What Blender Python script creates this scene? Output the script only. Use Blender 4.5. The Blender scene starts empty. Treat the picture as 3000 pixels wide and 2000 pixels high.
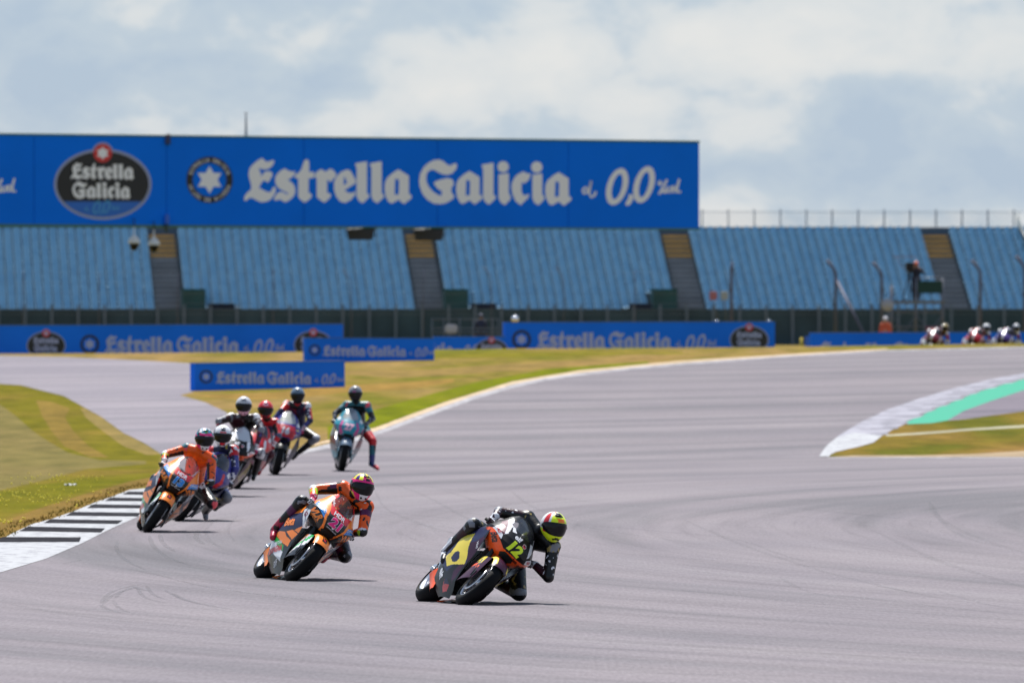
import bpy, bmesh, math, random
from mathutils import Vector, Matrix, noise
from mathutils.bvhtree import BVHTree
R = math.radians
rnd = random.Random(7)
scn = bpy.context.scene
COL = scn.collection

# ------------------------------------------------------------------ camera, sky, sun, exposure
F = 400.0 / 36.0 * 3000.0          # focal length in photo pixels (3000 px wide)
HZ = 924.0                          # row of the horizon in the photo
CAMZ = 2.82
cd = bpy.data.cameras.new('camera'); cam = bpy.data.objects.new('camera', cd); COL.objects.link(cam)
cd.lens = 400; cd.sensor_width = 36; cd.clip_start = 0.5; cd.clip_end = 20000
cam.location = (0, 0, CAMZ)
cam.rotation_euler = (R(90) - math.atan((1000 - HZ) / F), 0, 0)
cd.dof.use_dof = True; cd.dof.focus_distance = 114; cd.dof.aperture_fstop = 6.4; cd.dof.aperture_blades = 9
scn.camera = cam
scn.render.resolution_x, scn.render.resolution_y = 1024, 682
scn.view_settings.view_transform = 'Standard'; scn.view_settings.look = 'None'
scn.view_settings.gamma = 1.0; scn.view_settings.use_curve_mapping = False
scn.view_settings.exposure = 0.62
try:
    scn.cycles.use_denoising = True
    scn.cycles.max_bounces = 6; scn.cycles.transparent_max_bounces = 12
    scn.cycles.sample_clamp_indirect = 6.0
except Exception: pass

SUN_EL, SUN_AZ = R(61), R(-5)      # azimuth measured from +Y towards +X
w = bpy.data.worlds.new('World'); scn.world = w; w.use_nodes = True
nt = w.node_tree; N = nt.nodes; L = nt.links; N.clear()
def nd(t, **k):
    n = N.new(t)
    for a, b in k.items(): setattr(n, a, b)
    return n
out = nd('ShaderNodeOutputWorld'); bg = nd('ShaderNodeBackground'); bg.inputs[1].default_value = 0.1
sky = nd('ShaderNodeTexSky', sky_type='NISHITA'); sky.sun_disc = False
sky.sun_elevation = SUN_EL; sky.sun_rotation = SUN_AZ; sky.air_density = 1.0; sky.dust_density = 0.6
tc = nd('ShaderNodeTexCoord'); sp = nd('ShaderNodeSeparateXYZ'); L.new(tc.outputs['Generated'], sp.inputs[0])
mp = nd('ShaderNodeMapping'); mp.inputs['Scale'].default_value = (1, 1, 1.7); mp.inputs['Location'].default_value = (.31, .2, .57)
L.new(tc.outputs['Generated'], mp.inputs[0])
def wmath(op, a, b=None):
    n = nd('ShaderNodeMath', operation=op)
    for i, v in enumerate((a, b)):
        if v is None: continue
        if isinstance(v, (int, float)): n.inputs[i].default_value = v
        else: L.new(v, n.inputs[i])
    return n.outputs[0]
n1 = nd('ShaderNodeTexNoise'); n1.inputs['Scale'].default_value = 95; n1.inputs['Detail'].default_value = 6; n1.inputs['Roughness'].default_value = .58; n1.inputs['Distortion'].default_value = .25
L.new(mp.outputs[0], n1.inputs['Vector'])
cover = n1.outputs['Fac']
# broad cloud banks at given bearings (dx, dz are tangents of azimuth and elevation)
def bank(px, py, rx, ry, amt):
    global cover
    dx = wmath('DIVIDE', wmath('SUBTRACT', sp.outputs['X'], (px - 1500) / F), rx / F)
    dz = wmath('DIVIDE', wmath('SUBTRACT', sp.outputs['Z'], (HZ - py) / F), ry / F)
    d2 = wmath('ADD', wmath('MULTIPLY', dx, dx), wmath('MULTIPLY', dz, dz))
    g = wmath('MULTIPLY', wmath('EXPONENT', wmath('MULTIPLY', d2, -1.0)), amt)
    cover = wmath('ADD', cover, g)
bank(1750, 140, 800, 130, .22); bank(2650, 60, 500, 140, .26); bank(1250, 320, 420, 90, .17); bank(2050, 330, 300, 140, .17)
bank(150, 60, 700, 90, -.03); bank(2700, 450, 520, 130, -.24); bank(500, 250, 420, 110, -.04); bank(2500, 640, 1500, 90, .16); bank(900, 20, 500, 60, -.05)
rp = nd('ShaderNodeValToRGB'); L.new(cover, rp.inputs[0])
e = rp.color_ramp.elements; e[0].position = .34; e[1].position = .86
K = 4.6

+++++

◆ **Goal**: Skip every picture and transcribe the data above exactly.

◆ **Finished task**:
What Blender Python script creates this scene? Output the script only. Use Blender 4.5. The Blender scene starts empty. Treat the picture as 3000 pixels wide and 2000 pixels high.
import bpy, bmesh, math, random
from mathutils import Vector, Matrix, noise
from mathutils.bvhtree import BVHTree
R = math.radians
rnd = random.Random(7)
scn = bpy.context.scene
COL = scn.collection

# ------------------------------------------------------------------ camera, sky, sun, exposure
F = 400.0 / 36.0 * 3000.0          # focal length in photo pixels (3000 px wide)
HZ = 924.0                          # row of the horizon in the photo
CAMZ = 2.82
cd = bpy.data.cameras.new('camera'); cam = bpy.data.objects.new('camera', cd); COL.objects.link(cam)
cd.lens = 400; cd.sensor_width = 36; cd.clip_start = 0.5; cd.clip_end = 20000
cam.location = (0, 0, CAMZ)
cam.rotation_euler = (R(90) - math.atan((1000 - HZ) / F), 0, 0)
cd.dof.use_dof = True; cd.dof.focus_distance = 114; cd.dof.aperture_fstop = 6.4; cd.dof.aperture_blades = 9
scn.camera = cam
scn.render.resolution_x, scn.render.resolution_y = 1024, 682
scn.view_settings.view_transform = 'Standard'; scn.view_settings.look = 'None'
scn.view_settings.gamma = 1.0; scn.view_settings.use_curve_mapping = False
scn.view_settings.exposure = 0.62
try:
    scn.cycles.use_denoising = True
    scn.cycles.max_bounces = 6; scn.cycles.transparent_max_bounces = 12
    scn.cycles.sample_clamp_indirect = 6.0
except Exception: pass

SUN_EL, SUN_AZ = R(61), R(-5)      # azimuth measured from +Y towards +X
w = bpy.data.worlds.new('World'); scn.world = w; w.use_nodes = True
nt = w.node_tree; N = nt.nodes; L = nt.links; N.clear()
def nd(t, **k):
    n = N.new(t)
    for a, b in k.items(): setattr(n, a, b)
    return n
out = nd('ShaderNodeOutputWorld'); bg = nd('ShaderNodeBackground'); bg.inputs[1].default_value = 0.1
sky = nd('ShaderNodeTexSky', sky_type='NISHITA'); sky.sun_disc = False
sky.sun_elevation = SUN_EL; sky.sun_rotation = SUN_AZ; sky.air_density = 1.0; sky.dust_density = 0.6
tc = nd('ShaderNodeTexCoord'); sp = nd('ShaderNodeSeparateXYZ'); L.new(tc.outputs['Generated'], sp.inputs[0])
mp = nd('ShaderNodeMapping'); mp.inputs['Scale'].default_value = (1, 1, 1.7); mp.inputs['Location'].default_value = (.31, .2, .57)
L.new(tc.outputs['Generated'], mp.inputs[0])
def wmath(op, a, b=None):
    n = nd('ShaderNodeMath', operation=op)
    for i, v in enumerate((a, b)):
        if v is None: continue
        if isinstance(v, (int, float)): n.inputs[i].default_value = v
        else: L.new(v, n.inputs[i])
    return n.outputs[0]
n1 = nd('ShaderNodeTexNoise'); n1.inputs['Scale'].default_value = 95; n1.inputs['Detail'].default_value = 6; n1.inputs['Roughness'].default_value = .58; n1.inputs['Distortion'].default_value = .25
L.new(mp.outputs[0], n1.inputs['Vector'])
cover = n1.outputs['Fac']
# broad cloud banks at given bearings (dx, dz are tangents of azimuth and elevation)
def bank(px, py, rx, ry, amt):
    global cover
    dx = wmath('DIVIDE', wmath('SUBTRACT', sp.outputs['X'], (px - 1500) / F), rx / F)
    dz = wmath('DIVIDE', wmath('SUBTRACT', sp.outputs['Z'], (HZ - py) / F), ry / F)
    d2 = wmath('ADD', wmath('MULTIPLY', dx, dx), wmath('MULTIPLY', dz, dz))
    g = wmath('MULTIPLY', wmath('EXPONENT', wmath('MULTIPLY', d2, -1.0)), amt)
    cover = wmath('ADD', cover, g)
bank(1750, 140, 800, 130, .22); bank(2650, 60, 500, 140, .26); bank(1250, 320, 420, 90, .17); bank(2050, 330, 300, 140, .17)
bank(150, 60, 700, 90, -.03); bank(2700, 450, 520, 130, -.24); bank(500, 250, 420, 110, -.04); bank(2500, 640, 1500, 90, .16); bank(900, 20, 500, 60, -.05)
rp = nd('ShaderNodeValToRGB'); L.new(cover, rp.inputs[0])
e = rp.color_ramp.elements; e[0].position = .34; e[1].position = .86
K = 4.6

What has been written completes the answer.